Even when we are loved, there is a fear. Fear of failure. Fear of losing someone we love. When I latch onto fear, I spiral downwards, but the act of fearing itself makes the very thing I’m fearing come true. What if we let go and trusted that there is a deeper wisdom? What if we let that knowing guide us?

I continue to grapple with these questions, but my mind is put at ease when I remind myself that these questions are where it began. I wouldn’t be me if I didn’t have these questions and we wouldn’t continue to create this beautiful world if we didn’t ask.

Our worlds do not stop with the lives we’ve created for ourselves. They do not stop at the systems our human minds have built into existence. They lie beyond our systems of governance, health care systems, education systems. Human beings lived way before any of these structures were put in place. Systems have been replaced by old, but there are things that are as old as the hills and as these systems dominate, we continue to let the timeless dissolve. Community, relationships, the “self”, the interconnectedness which transcends any dominating paradigm.

Do you think there would be less pain and suffering if we dropped the “solutions” and simply learned to love again? If pressed pause from our busy lives to ask someone how they are doing or lent a helping hand? What if we asked others their story more often?

In the closing circle we shared a word or two describing what we chose to take away. I chose steadfast radicalism. The days there confirmed I am not alone. It also confirmed we need more radicals. There is still room for me to rise up and step into my values. We can all continue to strive to embody and live our values. There is still room to step out of belief systems which don’t serve us anymore and live a life aligned to our truth.

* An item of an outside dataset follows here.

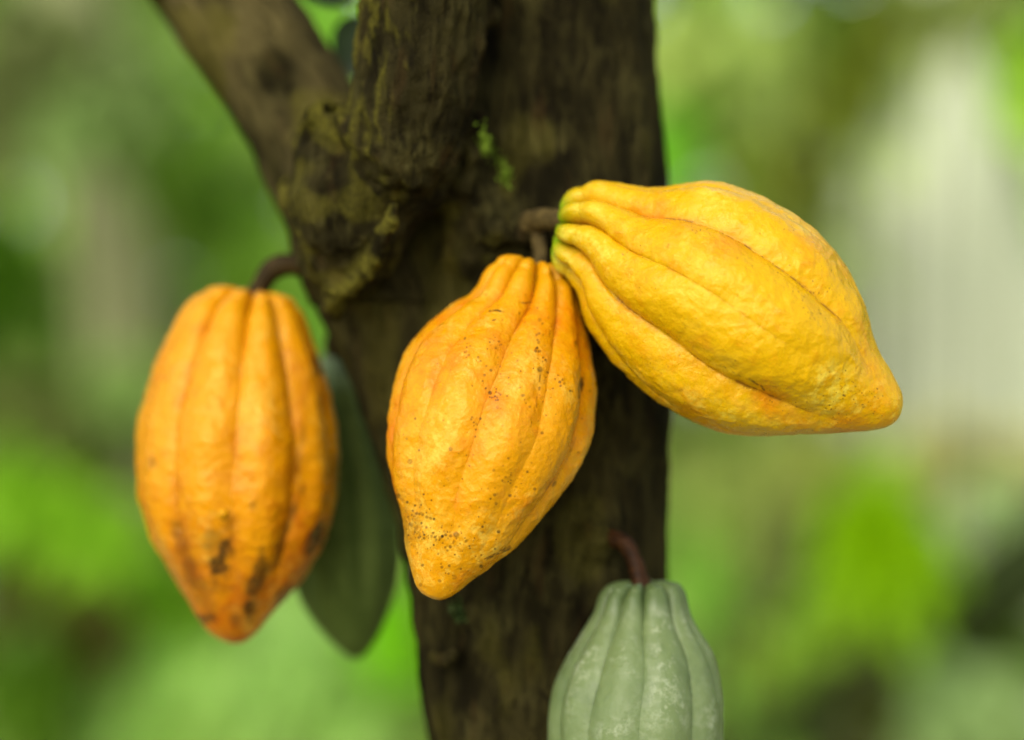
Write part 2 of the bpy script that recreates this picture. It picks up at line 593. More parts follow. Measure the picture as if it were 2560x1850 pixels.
def moss_patch(spots, label, mat, size=0.0016):
    """a tuft of short moss leaves growing on the bark"""
    V, F = [], []
    for px, py in spots:
        p, nrm = on_bark(px, py)
        for i in range(3):
            d = np.array(nrm) * 0.6 + RNG.normal(0, .5, 3); d /= np.linalg.norm(d)
            t = np.cross(d, RNG.normal(0, 1, 3)); t /= np.linalg.norm(t)
            q = p + RNG.normal(0, .0012, 3) - nrm * .0006
            L, W = size * RNG.uniform(1.2, 2.2), size * RNG.uniform(.6, 1.0)
            o = len(V)
            V += [q, q + d * L * .5 + t * W, q + d * L, q + d * L * .5 - t * W, q + d * L * .5 + np.cross(d, t) * W * .6]
            F += [(o, o + 1, o + 4), (o + 1, o + 2, o + 4), (o + 2, o + 3, o + 4), (o + 3, o, o + 4)]
    me = mesh_np("moss_patch", np.array(V) - TREE_BASE, F)
    o = link("moss_patch", me, mat, TREE)
    o['label'] = label
    return o


def scatter(cx, cy, rx, ry, n, ang=0):
    a = math.radians(ang)
    g = RNG.normal(0, .5, (n, 2)) * (rx, ry)
    return [(cx + x * math.cos(a) - y * math.sin(a), cy + x * math.sin(a) + y * math.cos(a)) for x, y in g]


moss_patch(scatter(1218, 362, 10, 46, 110, -14), "bright green moss fleck on the trunk beside the fork", M_MOSS, 0.0009)
moss_patch(scatter(1262, 430, 9, 36, 80, -16), "bright green moss fleck just below the larger fleck", M_MOSS, 0.0009)
moss_patch(scatter(1148, 1530, 14, 30, 20, -10), "small dull green moss fleck low on the trunk", plain_material("dull moss", (0.02, 0.036, 0.008), (0.035, 0.055, 0.01), 300), 0.0018)


# ------------------------------------------------------------------ the pods
def resample(pts, n):
    p = spline(pts, 30 * len(pts))
    d = np.concatenate([[0], np.cumsum(np.linalg.norm(np.diff(p, axis=0), axis=1))])
    t = np.linspace(0, d[-1], n)
    return np.stack([np.interp(t, d, p[:, i]) for i in range(p.shape[1])], 1)


def box_smooth(a, k):
    if k < 2: return a
    pad = np.concatenate([np.repeat(a[:1], k, 0), a, np.repeat(a[-1:], k, 0)])
    ker = np.hanning(2 * k + 1); ker /= ker.sum()
    if a.ndim == 1: return np.convolve(pad, ker, 'valid')
    return np.stack([np.convolve(pad[:, i], ker, 'valid') for i in range(a.shape[1])], 1)


def build_pod(name, label, mat, stalk_mat, one, two, y0, y1, phase, deep, shallow, ns=300, nt=300, cap=0.35, dip=0.5,
              lump=1.0, stalk=None, stalk_r=None, stains=None, tone=0.0, tone_f=None, crease=0.6, crease_seed=1, group=None, bulge_y=0.0, twist=0.0, flare=0.0, end_deep=0.24, flat=1.0):
    """one, two: the two outlines from stem to tip in photograph pixels (two is the side that counts as positive)"""
    nb = ns - 36
    A, B = resample(one, nb), resample(two, nb)
    C = (A + B) / 2
    E = (B - A) / 2
    W = np.linalg.norm(E, axis=1)
    D = E / np.maximum(W, 1e-3)[:, None]
    D = box_smooth(D, 10); D /= np.linalg.norm(D, axis=1)[:, None]
    C = np.concatenate([box_smooth(C, 6)[:-6], C[-6:]])
    ax0 = C[8] - C[0]; ax0 /= np.linalg.norm(ax0)
    # the shoulders round over into a dimple where the stalk enters
    capC, capW = [], []
    for t in np.linspace(0, 1, 36, endpoint=False):      # centre -> rim
        w = math.sin(t * PI / 2)
        out = cap * W[0] * math.sqrt(max(0, 1 - ((w - 0.5) / 0.5) ** 2)) if w > .5 else \
            W[0] * (cap - dip * ((0.5 - w) / .5) ** 1.5)
        capC.append(C[0] - ax0 * out); capW.append(w * W[0])
    C = np.vstack([capC, C]); W = np.concatenate([capW, W]); D = np.vstack([np.repeat(D[:1], 36, 0), D])
    n = len(W)
    W[-1] = 0.01
    seg = np.linalg.norm(np.diff(C, axis=0), axis=1)
    st = np.concatenate([[0], np.cumsum(np.abs(seg))]); st = (st - st[36]) / (st[-1] - st[36])
    st[:36] = 0.0
    yy = y0 + (y1 - y0) * np.clip(st, 0, 1) - bulge_y * np.sin(np.clip(st, 0, 1) * PI)
    th = np.linspace(0, 2 * PI, nt, endpoint=False) - PI
    th = th - 0.62 * np.sin(th)                      # finer mesh on the side that shows the marks
    ph = math.radians(phase)
    # wandering of the furrows
    fur = np.zeros((n, nt)); line = np.zeros((n, nt)); nd = np.full((n, nt), 9.0)
    s_ = np.clip(st, 0, 1)
    endf = np.exp(-s_ / 0.12)
    tipfade = 1 - smooth01(s_, 0.62, 0.97)
    for k in range(10):
        isdeep = k % 2 == 0
        c0 = (ph + k * 2 * PI / 10 + math.radians(RNG.uniform(-3, 3)) + math.radians(twist) * np.exp(-s_ / .35))[:, None]
        wob = 0.025 * np.sin(s_ * RNG.uniform(4, 8) + RNG.uniform(0, 6)) + 0.010 * np.sin(s_ * RNG.uniform(15, 30))
        dl = (th[None, :] - c0 - wob[:, None] + PI) % (2 * PI) - PI
        dep = (deep if isdeep else shallow) * tipfade * (1 - endf * 0.85)
        wid = 0.27 if isdeep else 0.22
        fur += dep[:, None] * (0.55 * np.exp(-(dl / wid) ** 2) + 0.45 * np.exp(-np.abs(dl) / 0.13))
        nd = np.minimum(nd, np.abs(dl))
        lw = (np.exp(-(dl / 0.013) ** 2)) * (smooth01(s_, 0.12, 0.2) * (1 - smooth01(s_, 0.62, 0.85)))[:, None]
        line = np.maximum(line, lw * (1.0 if isdeep else 0.25))
    val = 1 - np.sqrt(np.clip(1 - np.clip(1 - nd / 0.314, 0, 1) ** 2, 0, 1))   # round lobes meeting in sharp clefts
    fur += end_deep * endf[:, None] * val
    capfac = np.ones(n); capfac[:36] = np.clip(W[:36] / W[36], 0, 1)
    fur *= (0.25 + 0.75 * capfac)[:, None]
    sth, cth = np.sin(th)[None, :], np.cos(th)[None, :]
    R = W[:, None] * (1 - fur) / (1 - fur.min(axis=1, keepdims=True)) * (1 + flare * np.exp(-((s_ - .02) / .03) ** 2)[:, None] * (1 - val) * capfac[:, None])
    # metres
    kk = S * (DIST + yy) / DIST
    X = (C[:, 0:1] - FW / 2 + D[:, 0:1] * R * sth) * kk[:, None]
    Z = CAMZ + (FH / 2 - (C[:, 1:2] + D[:, 1:2] * R * sth)) * kk[:, None]
    Y = yy[:, None] - R * cth * kk[:, None] * flat
    # lobes reach further than the furrows at the stem end
    lobe = val * np.exp(-s_ / .045)[:, None] * smooth01(capfac, .1, .7)[:, None]
    X += ax0[0] * lobe * 0.30 * W[36] * S
    Z -= ax0[1] * lobe * 0.30 * W[36] * S
    V = np.stack([X, Y, Z], -1).reshape(-1, 3)
    i = np.arange(n - 1)[:, None]; j = np.arange(nt)[None, :]; jn = (j + 1) % nt
    F = np.stack([i * nt + j + 0 * i, i * nt + jn, (i + 1) * nt + jn, (i + 1) * nt + j], -1).reshape(-1, 4)
    me = mesh_np("tmp", V, F)
    N = np.empty(len(V) * 3, np.float32); me.vertices.foreach_get("normal", N); N = N.reshape(-1, 3)
    if np.mean(np.sum(N * (V - V.mean(0)), 1)) < 0:
        F = F[:, ::-1]; N = -N
    bpy.data.meshes.remove(me)
    smask = np.repeat(np.clip(capfac, 0, 1), nt)
    hl = fbm(V, 70, 2, 60 + crease_seed)
    hm = fbm(V, 170, 3, 70 + crease_seed)
    hr = np.abs(fbm(V, 150, 2, 80 + crease_seed)); hf = fbm(V, 430, 2, 84 + crease_seed)
    dsp = lump * (0.00055 * hl + 0.00034 * hm - 0.00036 * hr + 0.00011 * hf) * smask * np.repeat(1 - 0.55 * smooth01(s_, .8, 1.0), nt) * np.repeat(0.35 + 0.65 * smooth01(s_, 0.0, 0.2), nt)
    V = V + N * dsp[:, None]
    # photograph position of each vertex, to lay marks where the pod has them
    kz = S * (DIST + V[:, 1]) / DIST
    U = np.stack([V[:, 0] / kz + FW / 2, FH / 2 - (V[:, 2] - CAMZ) / kz], 1)
    front = (N[:, 1] < 0.15)
    stain = np.zeros(len(V))
    for mk in (stains or []):
        kind = mk[0]
        if kind == 'dot':
            _, x, y_, r, a = mk
            d = np.hypot(U[:, 0] - x, U[:, 1] - y_)
            stain = np.maximum(stain, front * a * (1 - smooth01(d, r * 0.55, r * 1.25)))
        elif kind == 'line':
            _, pts, r, a = mk
            pts = np.array(pts, float)
            d = np.full(len(V), 1e9)
            for p, q in zip(pts[:-1], pts[1:]):
                ba = q - p
                t = np.clip(((U - p) @ ba) / (ba @ ba), 0, 1)
                d = np.minimum(d, np.hypot(U[:, 0] - p[0] - t * ba[0], U[:, 1] - p[1] - t * ba[1]))
            brk = smooth01(vnoise(V, 900, 5), -0.5, 0.1)
            stain = np.maximum(stain, front * a * (1 - smooth01(d, r * 0.5, r * 1.5)) * (0.35 + 0.65 * brk))
        elif kind == 'blot':
            _, x, y_, rx, ry, ang, a = mk
            ca, sa = math.cos(math.radians(ang)), math.sin(math.radians(ang))
            dx, dy = U[:, 0] - x, U[:, 1] - y_
            d = np.hypot((dx * ca + dy * sa) / rx, (-dx * sa + dy * ca) / ry)
            d = d + 0.55 * fbm(V, 260, 3, int(x) % 97)
            stain = np.maximum(stain, front * min(1, a * 1.15) * (1 - smooth01(d, 0.5, 1.35)))
    lb = smooth01(vnoise(V, (260, 260, 260), 9 + crease_seed) + 0.6 * vnoise(V, 900, 3), -0.1, 0.5)
    cr = line.reshape(-1) * crease * (0.25 + 0.75 * lb)
    base = np.array(P(*(C[0]), y0))
    root = empty(name, base)
    tag(root, label, "cacao pod", group)
    me = mesh_np("husk", V - base, F)
    tn = 0.31 + tone + 0.55 * np.clip(fur.reshape(-1) * 4, 0, 1) + 0.34 * fbm(V, 42, 3, 90 + crease_seed) + 0.22 * fbm(V, 130, 3, 95 + crease_seed) - 0.25 * hr + (tone_f(U, s_.repeat(nt)) if tone_f else 0)
    attr(me, "crest", (0.25 + 0.75 * smooth01(-fur.reshape(-1), -.085, -.005)) * smooth01(fbm(V, 38, 2, 120 + crease_seed), -.35, .45)); attr(me, "tone", tn); attr(me, "station", np.repeat(np.where(np.arange(n) < 36, -0.25 * (1 - capfac), s_), nt))
    attr(me, "crease", np.clip(cr, 0, 1)); attr(me, "stain", np.clip(stain, 0, 1))
    link("husk", me, mat, root)
    if stalk is not None:
        sp = spline([[*P(x, y_, yd), r * S] for x, y_, yd, r in stalk], 26)
        sm = tube_mesh("stalk", sp[:, :3] - base, sp[:, 3], 24, 0.22, 3)
        link("stalk", sm, stalk_mat, root)
    return root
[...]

Although it seems to be the basis of being human, in today’s world doing that can even be radical.

I have left not with a tangible answer to the persisting question I shared in the opening circle. I leave with more questions and further curiosity. I have realized, in each moment, I do what I know to do. I’m doing my best to navigate this vast territory and all there is to do now is to keep on.

“To the extent that we believe in a more beautiful world, we can serve it”

Keep pushing on. Bow to your gifts. Be steadfast. Be radical.